Money is needed to deal with a record-high prison population

By Graham Lee Brewer
The Oklahoman

OKLAHOMA CITY — The state Board of Corrections on Thursday approved a budget request asking the state Legislature for nearly $85 million in additional appropriations to deal with a record-high prison population.

The state Corrections Department is requesting a $555 million budget for the upcoming fiscal year, with $26 million of the additional funds to go toward dealing with the state’s ever-growing offender population, which recently surpassed 28,000 for the first time.

More than $3 million of the additional funds requested would go toward addressing needs brought on by the increase of inmates coming in from county jails, and $15 million would be used to upgrade the offender management system that classifies and tracks all offenders during their incarceration.

Corrections Department Director Robert Patton in April began pulling thousands of state inmates out of county jails throughout Oklahoma and moving them to state facilities, after it was discovered thousands of offenders were sitting in county jails awaiting an open prison bed.
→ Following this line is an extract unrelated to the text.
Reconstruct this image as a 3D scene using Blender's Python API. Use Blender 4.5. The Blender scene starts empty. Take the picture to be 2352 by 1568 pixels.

An inspector general’s audit of the department released in July found the offender management system to be inefficient, outdated and inconsistent, and that department officials “must rely on paper case files to make many offender management decisions.”

As much as $14 million of the additional funds would create pay raises for employees, giving correctional officers a 7 percent increase and awarding a 5 percent increase for all other employees. The budget would also give the department the funding necessary to pay for all of its open positions.

State prisons are staffed at around 60 percent, Corrections Department spokesman Jerry Massie said.

The beginning pay for officers is nearly $12 an hour. The department is doing a staff evaluation and plans to finish the first phase next month.